AP: Yeah, I’m the brassy, obnoxious, unembarrassable American and he sort of gets to play the straight man. But occasionally we’ll turn the tables on each other and those are always very magic stage moments, where Neil actually manages to embarrass me. He does it occasionally.
It must be quite a strange experience, working together as a couple.
AP: Yeah, we definitely were putting ourselves in a petri dish to see what would happen and the two of us are both very accustomed to being in total control of a stage when we’re on it. Neil does a lot of readings and Neil Gaiman shows and he’s a master at controlling the stage. And I’ve been a solo performer for years and I’m a master of controlling the stage in my own way. And we definitely butted heads when it came to little decisions about how things were gonna run or what order we were gonna do things in… But like any experience like this in a marriage, it was a learning and growing experience. I mean, you really could look at shows like that as a fantastic metaphor for marriage in general. Because you’re in a space which necessitates listening and compromise and dual strategising because you’ve chosen not to do a solo show [laughs]. You’ve chosen to do the double-act and that comes along with its own mountain of pros and cons.

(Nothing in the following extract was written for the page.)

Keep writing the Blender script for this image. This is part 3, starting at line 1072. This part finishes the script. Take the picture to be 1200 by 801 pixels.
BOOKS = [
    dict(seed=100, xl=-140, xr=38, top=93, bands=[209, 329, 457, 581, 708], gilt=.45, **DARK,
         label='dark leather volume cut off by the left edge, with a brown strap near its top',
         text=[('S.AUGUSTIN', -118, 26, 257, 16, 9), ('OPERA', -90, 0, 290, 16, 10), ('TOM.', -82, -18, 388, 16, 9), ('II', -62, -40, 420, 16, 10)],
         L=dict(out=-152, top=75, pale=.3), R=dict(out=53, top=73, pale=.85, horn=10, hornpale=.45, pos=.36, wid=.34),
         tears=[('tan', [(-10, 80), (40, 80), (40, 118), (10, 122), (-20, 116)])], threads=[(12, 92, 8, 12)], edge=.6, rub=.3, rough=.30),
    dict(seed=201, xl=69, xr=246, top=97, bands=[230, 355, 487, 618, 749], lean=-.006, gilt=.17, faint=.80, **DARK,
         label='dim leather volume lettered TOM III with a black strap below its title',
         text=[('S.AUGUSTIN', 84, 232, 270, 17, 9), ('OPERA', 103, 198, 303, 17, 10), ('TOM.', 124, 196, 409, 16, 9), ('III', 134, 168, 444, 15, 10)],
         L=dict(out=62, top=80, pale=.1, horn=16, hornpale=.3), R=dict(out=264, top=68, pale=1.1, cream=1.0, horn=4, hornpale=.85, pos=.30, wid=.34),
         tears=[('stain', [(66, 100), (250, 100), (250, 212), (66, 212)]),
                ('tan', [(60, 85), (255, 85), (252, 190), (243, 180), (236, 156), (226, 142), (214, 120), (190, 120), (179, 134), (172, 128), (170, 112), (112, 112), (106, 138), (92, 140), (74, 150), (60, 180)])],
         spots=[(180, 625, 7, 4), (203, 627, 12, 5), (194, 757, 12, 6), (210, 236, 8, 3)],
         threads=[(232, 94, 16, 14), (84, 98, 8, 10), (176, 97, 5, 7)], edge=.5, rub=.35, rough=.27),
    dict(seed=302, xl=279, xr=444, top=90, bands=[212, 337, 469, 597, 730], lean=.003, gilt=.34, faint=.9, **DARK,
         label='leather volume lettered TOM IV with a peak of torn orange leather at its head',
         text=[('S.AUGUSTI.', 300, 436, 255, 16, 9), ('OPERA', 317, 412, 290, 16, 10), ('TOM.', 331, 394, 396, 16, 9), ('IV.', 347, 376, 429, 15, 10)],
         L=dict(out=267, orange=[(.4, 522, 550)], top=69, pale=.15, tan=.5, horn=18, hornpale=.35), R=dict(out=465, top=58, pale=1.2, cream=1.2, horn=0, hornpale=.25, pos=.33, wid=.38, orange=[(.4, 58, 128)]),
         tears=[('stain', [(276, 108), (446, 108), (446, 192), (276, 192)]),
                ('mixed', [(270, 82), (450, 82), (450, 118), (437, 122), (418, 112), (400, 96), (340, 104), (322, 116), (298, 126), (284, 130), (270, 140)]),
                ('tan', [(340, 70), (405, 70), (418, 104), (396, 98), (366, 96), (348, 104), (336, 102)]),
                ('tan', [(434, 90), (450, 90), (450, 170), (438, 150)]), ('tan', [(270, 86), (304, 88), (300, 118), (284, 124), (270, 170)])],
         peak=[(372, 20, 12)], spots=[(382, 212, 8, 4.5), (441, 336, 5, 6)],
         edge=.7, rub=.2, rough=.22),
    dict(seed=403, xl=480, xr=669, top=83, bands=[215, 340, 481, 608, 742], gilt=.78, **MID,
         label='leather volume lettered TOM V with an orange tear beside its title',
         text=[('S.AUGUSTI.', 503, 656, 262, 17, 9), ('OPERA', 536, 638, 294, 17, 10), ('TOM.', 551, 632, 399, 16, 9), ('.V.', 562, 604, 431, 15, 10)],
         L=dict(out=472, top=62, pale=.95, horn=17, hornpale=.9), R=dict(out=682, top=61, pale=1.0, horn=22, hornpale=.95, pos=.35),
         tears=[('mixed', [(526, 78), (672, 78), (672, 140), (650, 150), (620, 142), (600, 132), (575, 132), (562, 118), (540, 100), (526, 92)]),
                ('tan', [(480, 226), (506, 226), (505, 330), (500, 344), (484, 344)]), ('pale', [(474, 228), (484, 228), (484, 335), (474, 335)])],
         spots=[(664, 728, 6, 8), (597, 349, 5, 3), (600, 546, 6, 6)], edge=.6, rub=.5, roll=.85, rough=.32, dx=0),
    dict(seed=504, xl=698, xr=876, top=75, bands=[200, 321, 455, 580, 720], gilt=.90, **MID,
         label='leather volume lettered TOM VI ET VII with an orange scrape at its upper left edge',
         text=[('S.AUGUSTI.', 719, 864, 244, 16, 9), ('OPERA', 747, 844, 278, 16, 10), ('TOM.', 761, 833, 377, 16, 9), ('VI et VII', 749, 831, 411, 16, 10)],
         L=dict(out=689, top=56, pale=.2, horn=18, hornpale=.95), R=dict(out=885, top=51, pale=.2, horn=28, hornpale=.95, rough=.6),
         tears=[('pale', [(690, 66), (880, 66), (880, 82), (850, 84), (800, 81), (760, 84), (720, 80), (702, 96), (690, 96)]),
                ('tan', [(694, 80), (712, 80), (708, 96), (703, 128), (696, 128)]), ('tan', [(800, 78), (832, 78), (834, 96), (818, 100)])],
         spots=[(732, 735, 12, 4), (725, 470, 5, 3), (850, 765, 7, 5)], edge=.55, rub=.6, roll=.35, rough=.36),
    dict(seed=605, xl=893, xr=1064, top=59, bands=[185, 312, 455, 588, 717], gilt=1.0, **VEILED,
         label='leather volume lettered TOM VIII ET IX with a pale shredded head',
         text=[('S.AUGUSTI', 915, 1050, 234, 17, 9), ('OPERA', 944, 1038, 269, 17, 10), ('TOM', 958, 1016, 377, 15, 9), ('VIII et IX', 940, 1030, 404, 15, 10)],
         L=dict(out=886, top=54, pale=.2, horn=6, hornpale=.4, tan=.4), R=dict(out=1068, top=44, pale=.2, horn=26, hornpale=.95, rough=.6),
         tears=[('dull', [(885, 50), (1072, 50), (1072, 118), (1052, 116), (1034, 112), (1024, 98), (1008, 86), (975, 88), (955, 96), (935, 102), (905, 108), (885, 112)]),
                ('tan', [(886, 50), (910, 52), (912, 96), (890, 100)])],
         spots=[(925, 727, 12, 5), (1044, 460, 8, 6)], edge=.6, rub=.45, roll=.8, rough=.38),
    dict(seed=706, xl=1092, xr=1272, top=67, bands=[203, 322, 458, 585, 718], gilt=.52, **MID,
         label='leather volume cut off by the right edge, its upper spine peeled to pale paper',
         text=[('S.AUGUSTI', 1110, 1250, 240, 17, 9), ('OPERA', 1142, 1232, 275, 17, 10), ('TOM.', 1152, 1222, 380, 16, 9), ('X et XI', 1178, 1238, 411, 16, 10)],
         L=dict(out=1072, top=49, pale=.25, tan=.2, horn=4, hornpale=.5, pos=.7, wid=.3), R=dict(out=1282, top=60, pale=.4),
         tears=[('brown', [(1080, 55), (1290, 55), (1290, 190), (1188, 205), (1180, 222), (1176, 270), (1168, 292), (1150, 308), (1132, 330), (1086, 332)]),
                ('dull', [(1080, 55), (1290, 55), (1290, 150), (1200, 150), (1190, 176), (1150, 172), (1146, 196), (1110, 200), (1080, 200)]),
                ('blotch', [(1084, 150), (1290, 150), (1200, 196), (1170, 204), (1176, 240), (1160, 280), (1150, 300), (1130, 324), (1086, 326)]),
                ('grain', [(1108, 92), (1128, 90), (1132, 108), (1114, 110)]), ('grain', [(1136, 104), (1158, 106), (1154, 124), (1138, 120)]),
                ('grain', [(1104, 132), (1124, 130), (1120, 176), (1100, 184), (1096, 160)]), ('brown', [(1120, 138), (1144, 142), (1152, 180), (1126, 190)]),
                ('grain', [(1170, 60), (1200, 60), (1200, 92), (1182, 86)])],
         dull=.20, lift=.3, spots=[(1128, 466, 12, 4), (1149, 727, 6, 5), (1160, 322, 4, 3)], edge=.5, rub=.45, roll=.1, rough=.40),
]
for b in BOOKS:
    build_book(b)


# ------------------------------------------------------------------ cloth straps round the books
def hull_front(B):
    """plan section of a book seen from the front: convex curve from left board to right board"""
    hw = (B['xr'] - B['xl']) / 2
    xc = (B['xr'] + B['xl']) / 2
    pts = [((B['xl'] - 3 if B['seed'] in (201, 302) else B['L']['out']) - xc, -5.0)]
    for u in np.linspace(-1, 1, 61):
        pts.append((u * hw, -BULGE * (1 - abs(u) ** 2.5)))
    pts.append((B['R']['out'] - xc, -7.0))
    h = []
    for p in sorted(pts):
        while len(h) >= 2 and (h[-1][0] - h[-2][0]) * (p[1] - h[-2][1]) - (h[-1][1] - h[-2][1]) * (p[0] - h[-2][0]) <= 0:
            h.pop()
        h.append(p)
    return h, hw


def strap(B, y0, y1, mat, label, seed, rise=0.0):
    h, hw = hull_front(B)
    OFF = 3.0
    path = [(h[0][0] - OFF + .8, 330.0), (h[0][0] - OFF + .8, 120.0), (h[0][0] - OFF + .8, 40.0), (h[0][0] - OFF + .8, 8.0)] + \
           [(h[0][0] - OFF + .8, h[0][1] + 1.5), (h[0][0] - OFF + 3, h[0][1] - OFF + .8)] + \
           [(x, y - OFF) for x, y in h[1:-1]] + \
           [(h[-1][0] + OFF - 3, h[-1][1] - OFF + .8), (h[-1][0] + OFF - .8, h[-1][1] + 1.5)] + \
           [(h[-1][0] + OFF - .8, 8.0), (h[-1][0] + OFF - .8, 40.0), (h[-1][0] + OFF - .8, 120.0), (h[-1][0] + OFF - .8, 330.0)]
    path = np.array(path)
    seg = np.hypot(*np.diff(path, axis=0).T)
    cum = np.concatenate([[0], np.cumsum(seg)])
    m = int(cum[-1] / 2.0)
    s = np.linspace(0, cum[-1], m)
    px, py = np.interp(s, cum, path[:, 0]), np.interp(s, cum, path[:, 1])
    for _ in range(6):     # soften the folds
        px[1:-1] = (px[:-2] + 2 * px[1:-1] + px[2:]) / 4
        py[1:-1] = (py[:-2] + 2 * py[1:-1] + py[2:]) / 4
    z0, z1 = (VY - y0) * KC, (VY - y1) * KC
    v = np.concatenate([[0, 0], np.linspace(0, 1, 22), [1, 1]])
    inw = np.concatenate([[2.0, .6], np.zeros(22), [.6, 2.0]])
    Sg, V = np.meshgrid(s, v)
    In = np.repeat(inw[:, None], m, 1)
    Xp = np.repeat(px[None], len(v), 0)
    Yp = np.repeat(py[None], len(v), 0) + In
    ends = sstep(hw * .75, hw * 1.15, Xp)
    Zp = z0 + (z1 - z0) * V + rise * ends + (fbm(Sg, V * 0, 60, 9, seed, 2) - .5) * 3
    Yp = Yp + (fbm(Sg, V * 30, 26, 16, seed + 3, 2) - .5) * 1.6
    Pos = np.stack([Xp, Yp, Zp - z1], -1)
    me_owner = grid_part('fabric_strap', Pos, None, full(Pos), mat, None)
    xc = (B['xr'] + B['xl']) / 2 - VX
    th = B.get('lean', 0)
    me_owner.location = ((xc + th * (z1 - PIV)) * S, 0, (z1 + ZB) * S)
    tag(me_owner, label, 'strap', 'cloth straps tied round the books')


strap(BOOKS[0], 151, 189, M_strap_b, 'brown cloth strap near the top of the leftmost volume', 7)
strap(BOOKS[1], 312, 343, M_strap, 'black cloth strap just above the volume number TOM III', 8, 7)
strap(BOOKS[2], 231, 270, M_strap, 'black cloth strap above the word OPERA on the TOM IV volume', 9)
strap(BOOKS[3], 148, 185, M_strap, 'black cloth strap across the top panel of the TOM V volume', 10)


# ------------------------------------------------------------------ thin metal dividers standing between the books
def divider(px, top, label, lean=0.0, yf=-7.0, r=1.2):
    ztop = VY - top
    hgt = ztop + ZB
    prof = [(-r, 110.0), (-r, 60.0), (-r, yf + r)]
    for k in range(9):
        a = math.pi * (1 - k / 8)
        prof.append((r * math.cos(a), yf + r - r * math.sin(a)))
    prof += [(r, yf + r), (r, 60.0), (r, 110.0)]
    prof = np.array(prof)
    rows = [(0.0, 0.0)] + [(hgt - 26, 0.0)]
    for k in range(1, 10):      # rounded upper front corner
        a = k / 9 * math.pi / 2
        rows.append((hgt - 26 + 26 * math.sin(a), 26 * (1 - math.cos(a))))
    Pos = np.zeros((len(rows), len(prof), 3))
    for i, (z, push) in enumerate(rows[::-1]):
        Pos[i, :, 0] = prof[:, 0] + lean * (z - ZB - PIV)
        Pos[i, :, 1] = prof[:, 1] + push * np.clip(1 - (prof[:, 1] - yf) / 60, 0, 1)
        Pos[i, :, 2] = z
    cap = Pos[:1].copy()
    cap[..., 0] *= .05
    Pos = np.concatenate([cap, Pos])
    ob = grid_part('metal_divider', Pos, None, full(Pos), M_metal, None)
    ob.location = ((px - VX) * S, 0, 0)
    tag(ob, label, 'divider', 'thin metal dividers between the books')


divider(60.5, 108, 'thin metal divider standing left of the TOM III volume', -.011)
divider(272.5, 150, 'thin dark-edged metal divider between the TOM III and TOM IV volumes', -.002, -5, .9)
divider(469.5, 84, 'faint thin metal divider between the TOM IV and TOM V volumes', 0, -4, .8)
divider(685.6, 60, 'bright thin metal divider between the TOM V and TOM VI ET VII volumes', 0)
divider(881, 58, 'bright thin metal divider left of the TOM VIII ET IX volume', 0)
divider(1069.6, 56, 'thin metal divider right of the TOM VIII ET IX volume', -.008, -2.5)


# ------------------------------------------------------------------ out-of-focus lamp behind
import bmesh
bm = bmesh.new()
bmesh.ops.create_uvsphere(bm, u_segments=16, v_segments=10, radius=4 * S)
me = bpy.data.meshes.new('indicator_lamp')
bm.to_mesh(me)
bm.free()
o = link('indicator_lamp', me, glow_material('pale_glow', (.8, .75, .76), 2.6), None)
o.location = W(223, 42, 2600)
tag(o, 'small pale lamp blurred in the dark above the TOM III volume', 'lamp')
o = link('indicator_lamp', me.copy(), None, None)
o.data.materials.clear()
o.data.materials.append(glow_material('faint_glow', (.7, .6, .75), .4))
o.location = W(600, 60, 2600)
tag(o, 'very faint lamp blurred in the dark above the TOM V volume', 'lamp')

NG: There’s so much stuff we won’t do. This is like this tiny sliver of an intersection of a Venn diagram. This is the place where we will do it. And we’ll have fun. But people say, "Oh, why don’t you do a musical together? Why won’t you do a big project?" And it’s like, no. Both of us like having somebody to come home to where we can say, "That person I’m working with is an absolute idiot." And the idea that you couldn’t leave work at work, I don’t think either of us like that idea. And the nice thing about ‘An Evening With Neil & Amanda’ is that we can do it every now and again. It doesn’t have a setlist. It’s just the stuff that we feel like playing and the stuff that I feel like reading… And we both see it also like… one of the nice things about weddings is that they’re the place where the bride’s friends and family and the groom’s friends and family actually come together and get to meet and all be in the same room and sometimes discover that they have things in common, they get to laugh at the same jokes and cry at the same things. And that makes me happy.
AP: Our fanbases are respectively so intelligent and open-minded and awesome that there was no worry that there would be any schism. And there wasn’t. It was wonderful. If anything it did have that wonderful feeling of being at a giant wedding party and everyone’s very excited to see and meet each other… It seems like it will be an ever-morphing excuse for Neil and I to just be onstage and bring our fan communities together. And the definition of it will change as the years go on, but it’s always going to include Neil reading things, me singing things, us doing silly stuff together, inviting our friends onstage to share their readings or music or whatever may be. It’s an expanded living room. That’s the way I look at it. An expanded living room with a ticket price.